The Vanguard Group is pulling the plug on its 20-year effort to actively-manage a value-focused mutual fund by asking shareholders to approve merging the $1.1 billion Vanguard US Value Fund (VUVLX) into a passive index fund.

The move is music to the ears of Daniel Wiener, chairman and co-founder of Adviser Investments, who describes the quantitatively managed fund as a “failure” and a “loser.”

“The fund has been a loser and has only gotten worse since they let the (in-house) quantitative team take over management of it,” he said.

Value investing has been lagging growth investing for more than a decade, but the Vanguard value fund has been making matters worse by lagging a lower-cost, in-house index fund, the $77.1 billion Vanguard Value Index (VVIAX).

The index fund, where assets from the active fund will end up upon shareholder approval, charges 5 basis points and is down 12.2% from the start of the year. By comparison, the actively-managed value fund, which charges 22 basis points, is down 17.7% so far this year.

The more growth-oriented S&P 500 Index is down 38 basis points this year.

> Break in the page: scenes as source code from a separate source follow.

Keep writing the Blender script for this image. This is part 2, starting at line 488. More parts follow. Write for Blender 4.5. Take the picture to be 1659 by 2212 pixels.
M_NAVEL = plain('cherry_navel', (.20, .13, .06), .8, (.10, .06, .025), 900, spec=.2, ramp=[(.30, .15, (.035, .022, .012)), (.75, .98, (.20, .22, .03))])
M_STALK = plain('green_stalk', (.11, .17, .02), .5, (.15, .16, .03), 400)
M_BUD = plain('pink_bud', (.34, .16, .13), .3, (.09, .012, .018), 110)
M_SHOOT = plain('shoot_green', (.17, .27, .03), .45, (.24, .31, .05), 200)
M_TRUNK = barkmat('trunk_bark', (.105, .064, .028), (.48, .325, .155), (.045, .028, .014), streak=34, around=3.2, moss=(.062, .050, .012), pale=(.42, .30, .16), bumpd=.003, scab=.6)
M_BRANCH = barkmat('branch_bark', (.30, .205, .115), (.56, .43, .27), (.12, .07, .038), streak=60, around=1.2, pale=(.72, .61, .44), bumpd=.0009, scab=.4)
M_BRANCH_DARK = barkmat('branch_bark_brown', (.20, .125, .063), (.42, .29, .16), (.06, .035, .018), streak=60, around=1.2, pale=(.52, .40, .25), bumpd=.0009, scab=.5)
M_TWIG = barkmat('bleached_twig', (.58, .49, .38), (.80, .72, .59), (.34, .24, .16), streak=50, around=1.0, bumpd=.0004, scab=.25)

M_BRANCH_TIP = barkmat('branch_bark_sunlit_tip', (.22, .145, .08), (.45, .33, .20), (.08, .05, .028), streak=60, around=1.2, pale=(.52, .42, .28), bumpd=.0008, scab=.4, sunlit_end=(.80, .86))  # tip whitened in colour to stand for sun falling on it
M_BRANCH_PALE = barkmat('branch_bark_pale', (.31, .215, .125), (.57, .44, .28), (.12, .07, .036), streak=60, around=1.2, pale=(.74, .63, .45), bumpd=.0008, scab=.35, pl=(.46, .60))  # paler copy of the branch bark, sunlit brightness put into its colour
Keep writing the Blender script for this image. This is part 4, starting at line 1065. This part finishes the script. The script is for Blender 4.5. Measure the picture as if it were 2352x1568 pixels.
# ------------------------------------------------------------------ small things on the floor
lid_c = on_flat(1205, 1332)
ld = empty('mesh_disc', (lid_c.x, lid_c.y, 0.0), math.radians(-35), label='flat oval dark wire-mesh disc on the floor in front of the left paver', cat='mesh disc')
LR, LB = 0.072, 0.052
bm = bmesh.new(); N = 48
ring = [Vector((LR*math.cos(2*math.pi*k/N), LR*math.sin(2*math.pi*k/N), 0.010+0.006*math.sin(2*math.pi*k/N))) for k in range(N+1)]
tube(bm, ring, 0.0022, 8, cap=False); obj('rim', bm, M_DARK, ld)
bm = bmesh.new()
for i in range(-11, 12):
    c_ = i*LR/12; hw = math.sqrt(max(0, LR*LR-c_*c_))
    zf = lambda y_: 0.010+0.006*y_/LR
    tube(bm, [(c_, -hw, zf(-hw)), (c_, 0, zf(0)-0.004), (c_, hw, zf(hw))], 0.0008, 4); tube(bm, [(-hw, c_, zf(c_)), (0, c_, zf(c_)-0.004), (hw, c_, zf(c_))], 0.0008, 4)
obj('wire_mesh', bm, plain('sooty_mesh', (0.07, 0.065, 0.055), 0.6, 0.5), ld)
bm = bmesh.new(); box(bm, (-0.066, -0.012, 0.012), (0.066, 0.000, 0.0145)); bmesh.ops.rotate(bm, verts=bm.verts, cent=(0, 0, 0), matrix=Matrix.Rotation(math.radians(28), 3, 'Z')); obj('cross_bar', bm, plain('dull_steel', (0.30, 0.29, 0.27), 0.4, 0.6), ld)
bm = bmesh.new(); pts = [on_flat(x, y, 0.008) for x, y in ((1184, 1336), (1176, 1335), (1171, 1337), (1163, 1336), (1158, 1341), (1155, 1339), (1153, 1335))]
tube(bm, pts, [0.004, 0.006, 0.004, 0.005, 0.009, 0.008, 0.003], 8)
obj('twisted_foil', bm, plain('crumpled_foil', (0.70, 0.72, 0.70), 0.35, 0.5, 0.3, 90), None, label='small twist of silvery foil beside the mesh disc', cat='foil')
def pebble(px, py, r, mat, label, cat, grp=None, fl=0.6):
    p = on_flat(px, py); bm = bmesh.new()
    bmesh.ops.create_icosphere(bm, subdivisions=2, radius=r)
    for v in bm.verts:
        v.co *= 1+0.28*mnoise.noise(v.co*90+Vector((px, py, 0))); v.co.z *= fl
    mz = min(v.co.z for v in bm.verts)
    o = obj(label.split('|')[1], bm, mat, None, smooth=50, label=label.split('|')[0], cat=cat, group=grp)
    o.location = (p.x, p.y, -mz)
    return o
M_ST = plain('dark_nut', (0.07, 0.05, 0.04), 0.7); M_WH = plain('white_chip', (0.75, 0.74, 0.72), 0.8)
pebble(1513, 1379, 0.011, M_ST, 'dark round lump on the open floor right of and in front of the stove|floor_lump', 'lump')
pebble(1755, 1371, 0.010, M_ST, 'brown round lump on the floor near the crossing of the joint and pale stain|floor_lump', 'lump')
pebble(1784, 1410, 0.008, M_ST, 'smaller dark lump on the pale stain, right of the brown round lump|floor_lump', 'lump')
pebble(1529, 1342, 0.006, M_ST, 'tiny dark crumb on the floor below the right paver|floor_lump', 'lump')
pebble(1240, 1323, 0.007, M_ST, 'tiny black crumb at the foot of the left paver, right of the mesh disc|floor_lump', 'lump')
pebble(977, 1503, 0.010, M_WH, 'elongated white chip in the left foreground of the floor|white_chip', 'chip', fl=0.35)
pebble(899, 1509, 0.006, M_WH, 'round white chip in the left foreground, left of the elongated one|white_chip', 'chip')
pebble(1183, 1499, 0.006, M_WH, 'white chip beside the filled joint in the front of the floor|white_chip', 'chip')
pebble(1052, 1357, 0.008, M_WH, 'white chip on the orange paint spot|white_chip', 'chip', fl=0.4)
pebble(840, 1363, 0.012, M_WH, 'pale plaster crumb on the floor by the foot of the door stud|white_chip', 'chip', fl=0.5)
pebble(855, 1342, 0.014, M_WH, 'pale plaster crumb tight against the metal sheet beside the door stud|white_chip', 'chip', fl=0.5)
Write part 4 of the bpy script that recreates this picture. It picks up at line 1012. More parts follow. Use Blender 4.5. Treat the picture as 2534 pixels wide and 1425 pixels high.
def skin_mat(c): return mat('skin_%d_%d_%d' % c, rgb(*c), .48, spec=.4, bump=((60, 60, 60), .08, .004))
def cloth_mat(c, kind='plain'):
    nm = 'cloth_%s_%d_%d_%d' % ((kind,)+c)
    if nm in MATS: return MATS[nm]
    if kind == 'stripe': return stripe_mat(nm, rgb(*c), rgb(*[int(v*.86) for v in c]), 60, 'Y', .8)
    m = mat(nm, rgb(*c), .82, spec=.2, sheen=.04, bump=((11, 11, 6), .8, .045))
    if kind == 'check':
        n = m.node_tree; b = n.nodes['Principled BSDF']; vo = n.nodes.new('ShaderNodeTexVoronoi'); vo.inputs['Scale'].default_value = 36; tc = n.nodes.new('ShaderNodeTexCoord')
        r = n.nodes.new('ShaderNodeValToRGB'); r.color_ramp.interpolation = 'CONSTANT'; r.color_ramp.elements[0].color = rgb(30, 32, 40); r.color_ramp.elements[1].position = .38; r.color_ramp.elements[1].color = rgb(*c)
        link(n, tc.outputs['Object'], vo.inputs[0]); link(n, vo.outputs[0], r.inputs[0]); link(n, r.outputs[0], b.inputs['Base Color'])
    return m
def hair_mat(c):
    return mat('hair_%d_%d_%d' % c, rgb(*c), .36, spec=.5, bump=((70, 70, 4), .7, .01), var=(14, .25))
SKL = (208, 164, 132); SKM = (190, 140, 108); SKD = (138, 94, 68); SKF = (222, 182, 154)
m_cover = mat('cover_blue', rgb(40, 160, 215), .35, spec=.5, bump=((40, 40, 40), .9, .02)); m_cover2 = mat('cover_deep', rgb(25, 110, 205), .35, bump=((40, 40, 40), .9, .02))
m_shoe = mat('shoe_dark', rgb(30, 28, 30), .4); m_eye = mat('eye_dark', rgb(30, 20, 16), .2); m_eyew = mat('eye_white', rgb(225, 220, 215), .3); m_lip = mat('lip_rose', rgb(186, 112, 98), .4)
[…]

Meanwhile, Vanguard has another fund also competing for value investors, the $49.2 billion Vanguard Value ETFF (VTV), which charges just 4 basis points.

“Value investing has been out of favor in recent years, but VTV has pulled in $3.7 billion in the past year which is a sign that investors look to Vanguard’s index offering favorably,” said Todd Rosenbluth, director of mutual fund and ETF research at CFRA.

According to Vanguard’s announcement, the rationale for the fund merger is “significant overlap in holdings, similar characteristics, and highly-correlated returns.”

As Wiener details, the actively-managed value fund was strong out of the gate in June 2000, but has more recently not lived up to expectations or earned an expense ratio that is 17 basis points higher than the index.

The fund management was always computer driven and originally subadvised by legendary value manager Grantham, Mayo, Van Otterloo & Co.

In the wake of the bursting of the dot-com bubble through September 2002, the fund declined by 6.9% while the value index suffered a 29.8% decline. In 2007, Vanguard added a second manager to the fund, AXA Rosenburg, which was fired three years later. Meanwhile, Grantham, Mayo was fired in 2008, making room for an internal Vanguard quant team.

“What’s clear is that none of the manager changes enhanced US Value’s performance against the straight ahead value benchmark,” Wiener said.

The last time the active fund beat the benchmark was 2014.

The active fund has a three-year annualized return of negative 1.08%, a five-year annualized return of 2.8%, and a 10-year average of 9.5%.

The index, over the same periods, had annualized returns of 4.7%, 7.2%, and 10.9%.